I looked at the Rogoff submission out of curiosity. It is clear that currencies of Canada, Australia and other commodity producers are strong CORRELATED with commodity prices over the most recent 5-year period, but it is less clear in general whether one leads the other or whether the changes are more or less simultaneous. That they are correlated is not surprising given the importance of commodity exports to these countries. Correlation alone does not provide forecasting ability.
The authors claim (without providing the details of their specific evidence) that currency changes LEAD commodity price changes.

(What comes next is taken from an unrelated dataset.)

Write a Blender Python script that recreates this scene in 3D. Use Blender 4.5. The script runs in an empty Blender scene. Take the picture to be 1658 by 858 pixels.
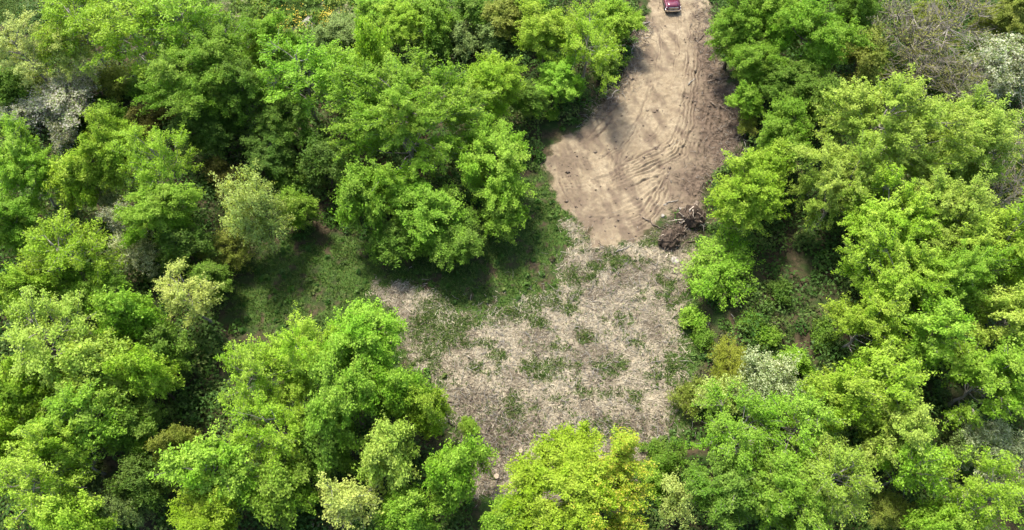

However, when I look at their figure 2 it looks to me like quite a bit of the time commodity price changes LEAD currency changes (i.e. the change in commodities comes BEFORE the change in FX rates). To get a useful signal, the lead has to be consistent. If FX led commodities 55% of the time in the past (perhaps enough to “validate” their model), how do we know it will be different from 50/50 in the future?
[This reminds me of the ice core data on global warming — there is an amazing correlation between CO2 and temperature BUT sometimes one leads the other and sometimes it is the reverse. As a trained scientist, I and many others in a quiet minority are not sure which is leading which in the current CO2/Temperature scenario. Al Gore got into trouble with British Courts who declared his movie An Inconvenient Truth to be political propaganda for, among other reasons, claiming that temperature led CO2 generation unequivocally.
The parallel with commodity prices / FX is perhaps important because in the global warming debate, IF CO2 leads temperature, the LAG TIME is quite important. Is it months, years, decades, centuries or millenia (there are decent arguments for the longer periods)? If more than a few years, then CO2 already released has not had its full effect on temperature yet so even immediate precipitous action would not prevent further short to medium term temperature rise already “baked in” at current CO2 levels. Likewise, if FX leads commodity prices, is it by minutes, days, weeks, months or quarters?]
For FX/commodities we have to ask the same questions and test leads and lags with a great deal of care before we can be conclusive about the historical forecasting ability of FX rates.